On Wed, Jun 30, 2021 at 04:06:14PM +0200, Ævar Arnfjörð Bjarmason wrote:
> Fix a memory leak from the prefix_filename() function introduced with
> its use in 3b754eedd5 (bundle: use prefix_filename with bundle path,
> 2017-03-20).
>
> As noted in that commit the leak was intentional as a part of being
> sloppy about freeing resources just before we exit, I'm changing this
> because I'll be fixing other memory leaks in the bundle API (including
> the library version) in subsequent commits. It's easier to reason
> about those fixes if valgrind runs cleanly at the end without any
> leaks whatsoever.
Thanks, this looks good to me.
One thing, though...
> An earlier version of this change went out of its way to not leak
> memory on the die() codepaths here, but that was deemed too verbose to
> worry about in a built-in that's dying anyway.

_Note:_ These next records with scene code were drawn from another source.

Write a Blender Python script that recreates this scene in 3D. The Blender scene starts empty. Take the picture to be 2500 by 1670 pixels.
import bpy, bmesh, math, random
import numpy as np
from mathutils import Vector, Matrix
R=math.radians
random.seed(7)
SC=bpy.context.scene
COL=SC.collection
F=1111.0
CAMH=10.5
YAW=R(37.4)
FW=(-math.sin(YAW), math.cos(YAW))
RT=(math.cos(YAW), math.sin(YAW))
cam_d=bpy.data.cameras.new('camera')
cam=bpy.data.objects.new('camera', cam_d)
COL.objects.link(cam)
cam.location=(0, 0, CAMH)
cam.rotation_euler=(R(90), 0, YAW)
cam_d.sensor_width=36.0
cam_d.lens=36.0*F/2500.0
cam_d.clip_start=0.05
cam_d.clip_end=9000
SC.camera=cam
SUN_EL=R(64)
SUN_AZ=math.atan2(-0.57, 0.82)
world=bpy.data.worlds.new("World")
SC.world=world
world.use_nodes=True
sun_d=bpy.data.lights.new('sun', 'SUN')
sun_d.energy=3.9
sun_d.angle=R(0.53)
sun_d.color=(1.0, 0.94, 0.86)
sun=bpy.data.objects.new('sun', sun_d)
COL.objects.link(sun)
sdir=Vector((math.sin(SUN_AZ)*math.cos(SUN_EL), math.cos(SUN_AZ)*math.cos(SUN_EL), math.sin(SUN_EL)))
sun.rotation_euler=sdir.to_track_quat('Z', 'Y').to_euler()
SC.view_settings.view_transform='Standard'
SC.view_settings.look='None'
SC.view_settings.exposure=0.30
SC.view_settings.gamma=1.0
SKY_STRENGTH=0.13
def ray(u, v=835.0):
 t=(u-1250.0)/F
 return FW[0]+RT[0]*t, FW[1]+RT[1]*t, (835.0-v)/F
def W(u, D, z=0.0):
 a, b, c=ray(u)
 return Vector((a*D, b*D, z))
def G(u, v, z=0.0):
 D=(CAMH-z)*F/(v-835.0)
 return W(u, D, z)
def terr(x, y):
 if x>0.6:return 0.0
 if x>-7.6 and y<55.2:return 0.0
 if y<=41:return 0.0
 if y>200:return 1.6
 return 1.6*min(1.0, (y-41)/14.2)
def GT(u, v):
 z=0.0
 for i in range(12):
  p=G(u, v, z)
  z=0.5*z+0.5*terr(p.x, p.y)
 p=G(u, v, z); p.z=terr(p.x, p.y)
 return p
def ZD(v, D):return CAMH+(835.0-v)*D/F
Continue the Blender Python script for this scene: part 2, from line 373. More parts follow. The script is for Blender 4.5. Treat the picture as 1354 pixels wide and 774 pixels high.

The only reason we'd
> need that is to appease a mode like SANITIZE=leak within the scope of
> an entire test file.
Obviously you changed this as I asked, but this final sentence makes me
think we're not on the same page with respect to die(). I don't think
any kind of mode matters here. When we call die(), whatever we have on
the stack is _not_ a leak, by LSan's or valgrind's standards. Because we
still have access to those bytes. And nor can we ever get rid of such
cases. If we ever do:
void foo(const char *str)
{
char *x = xstrdup(str);
bar(x);
free(x);
}
void bar(const char *x)
{
if (!strcmp(x, "foo"))
die("whatever");
}
Then "x" will always still be allocated when we die(). We cannot free it
in bar(), where it is read-only. We cannot free it in foo() before we
call bar(), because it is needed there. But control never returns to the
free() statement.
So this code is perfectly fine and unavoidable. In the case you were
touching it was foo() that was calling die() directly, so we could work
around it with some conditionals. But from the leak-checker's
perspective the two cases are the same.
-Peff